"Kendim ettim, kendim buldum.."
Yazar: Alper Turgut“Mine” adlı filmin yakında vizyona gireceği söylenince, hayda dedim kendi kendime, Türkan Şoray, kendi kanunlarını yine mi yıkacak? Şimdilerde pek moda ya, eski filmleri ya restore ediyorlar, ya yeniden gösterime sokuyorlar, işte o hesap. Memleketimizin boşluğu dolmaz yönetmenlerinden Atıf Yılmaz’ın 1982 tarihli Mine filmiyle, geçen sene çekilen bu Mine’nin alakası yokmuş. Hatta ve hatta, bu taze Mine, yerli de değil, bildiğiniz ecnebi işiymiş. Mine de, kadın ismi değil, insanın yarattığı en tehlikeli belalardan mayın imiş. Hani askerlerden çok, sivilleri katleden, sakat eden, savaştan çok, barışta hayatı zindan eden…
Peki, bu kişisel karışıklığımın, zorlama tarifinden çıkıp, filme geçeyim ve kendi kendime sorayım, ne anladın bu yapımdan? Kısa film olacak şeyleri, asla uzatmamak gerektiğini, sündürdükçe süründürdüğünü, etkisini yitirdiğini, mesajını kaybettiğini, yine ve yeniden ve bir kez daha… El insaf, 10 dakikada anlatılacak meramı, 106 dakikaya çekiştirmek de neyin nesidir? Olmamış, olamamış bir proje bu, üstelik mayın, bomba vesaire üzerine çekilmiş ve iyi kotarılmış pek çok yapım varken bu deneme, vasatı aşamamış, çöldeki suikast timi askeri gibi mayına basmış, cellatken kurban, avcıyken av olmuş, ne yazık ki…

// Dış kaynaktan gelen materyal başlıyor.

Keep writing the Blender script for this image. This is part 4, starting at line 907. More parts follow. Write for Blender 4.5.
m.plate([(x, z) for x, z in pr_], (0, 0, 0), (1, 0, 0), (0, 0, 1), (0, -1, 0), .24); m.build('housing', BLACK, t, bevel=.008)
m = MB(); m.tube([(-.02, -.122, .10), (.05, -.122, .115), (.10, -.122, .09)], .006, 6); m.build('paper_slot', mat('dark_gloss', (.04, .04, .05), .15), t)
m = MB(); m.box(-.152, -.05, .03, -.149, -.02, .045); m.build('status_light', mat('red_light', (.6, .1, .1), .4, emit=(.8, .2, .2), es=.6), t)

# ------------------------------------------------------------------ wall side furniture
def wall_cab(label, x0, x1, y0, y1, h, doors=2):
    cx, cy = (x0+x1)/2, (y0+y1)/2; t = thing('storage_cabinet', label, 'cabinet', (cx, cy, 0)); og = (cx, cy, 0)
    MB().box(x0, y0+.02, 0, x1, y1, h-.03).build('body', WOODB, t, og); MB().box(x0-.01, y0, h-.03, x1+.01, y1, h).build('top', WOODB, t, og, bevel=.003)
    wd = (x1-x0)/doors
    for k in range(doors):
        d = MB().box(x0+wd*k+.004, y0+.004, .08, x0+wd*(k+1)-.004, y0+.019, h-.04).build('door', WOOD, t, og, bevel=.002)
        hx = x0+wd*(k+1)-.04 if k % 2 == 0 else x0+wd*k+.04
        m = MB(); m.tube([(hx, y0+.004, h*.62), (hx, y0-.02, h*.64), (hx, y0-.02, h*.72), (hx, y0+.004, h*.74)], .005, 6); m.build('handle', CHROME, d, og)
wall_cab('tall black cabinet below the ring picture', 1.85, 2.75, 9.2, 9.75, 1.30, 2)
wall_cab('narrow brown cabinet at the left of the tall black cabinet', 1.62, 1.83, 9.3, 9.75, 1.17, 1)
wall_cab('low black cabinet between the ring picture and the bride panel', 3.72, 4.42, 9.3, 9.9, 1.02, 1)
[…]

Evet, Tarafsız Bölge, Ölümcül Tuzak, Mayın Ülkesi ve diğerleri varken, Mine, gereksiz olmuş ya, her neyse, sonuçta her şeyin bir alıcısı var, tür filmlerini seveni var, savaş yapıtlarının tiryakisi bile var. Ha, bu savaş karşıtı bir film değil, aslında tam olarak savaş filmi de değil (bol bol çatışma bekleyenler, hüsrana uğrar) savaş psikolojisi üzerine, getirdiği yıkım üzerine, yarattığı tahribat üzerine bir yapım, onu da baştan söyleyeyim. Fizik kurallarıyla örtüşmeyen, imkansızı tetikleyen, yok artık dedirten şeyler, serap görmek demekse tamam, ancak bir insanın dayanma gücü bellidir, filmi uzatmak adına kanırtmanın kimseye bir faydası yok.
Filmi yazan ve yönetenler, Fabio Guaglione ve Fabio Resinaro… Bir ekip olarak sinema yolculuklarına başlayan ve devam eden iki İtalyan arkadaş, bu ilk uzun metraj kurmaca filmlerinin hatalarından ders aldılarsa, ne ala! Başroldeki Armie Hammer dışında, Annabelle Wallis, Tom Cullen ve Clint Dyer’in de rolleri var. Son yıllarda kariyerinde sıçrama yaratan Hollywood ünlüsü Armie Hammer, Mine’da, filmi sırtlamaya çabalıyor, kendisi, tekinsiz çöl ve de serseri mayın sacayağında, zaten gerisi ara sıcak, gerisi meze…
Deniz piyadelerinin keskin nişancılarından Mike Stevens, Kuzey Afrika’daki başarısız suikast girişiminin ardından, gözcüsü olan arkadaşıyla birlikte, çöle kaçarak kurtulmaya çalışır. Gecesi buz kesen, gündüzü yangın yerine dönüşen vahşi kum krallığı, zaten başlı başına büyük tehdit ve tehlikeler barındırırken, bölgede yaşanan sayısız savaş yüzünden, bir de üstüne devasa mayın tarlasına dönüşmüştür. Kum fırtınası, yırtıcı hayvanlar, susuzluk, açlık, sıcak, soğuk derken, hop bir de mayınlar çıkar karşılarına, sonrası fena, çok fena… Arkadaşını da kaybeden Mike, yardım gelene dek, tam 52 saat dayanmak, yaşama tutunmak zorundadır. Savaş aygıtına can veren, canıyla da sınanacaktır elbette… Hani Neşet Ertaş’ın türküsünde söylediği gibi; “Kendim ettim, kendim buldum, gül gibi sararıp soldum, eyvah!”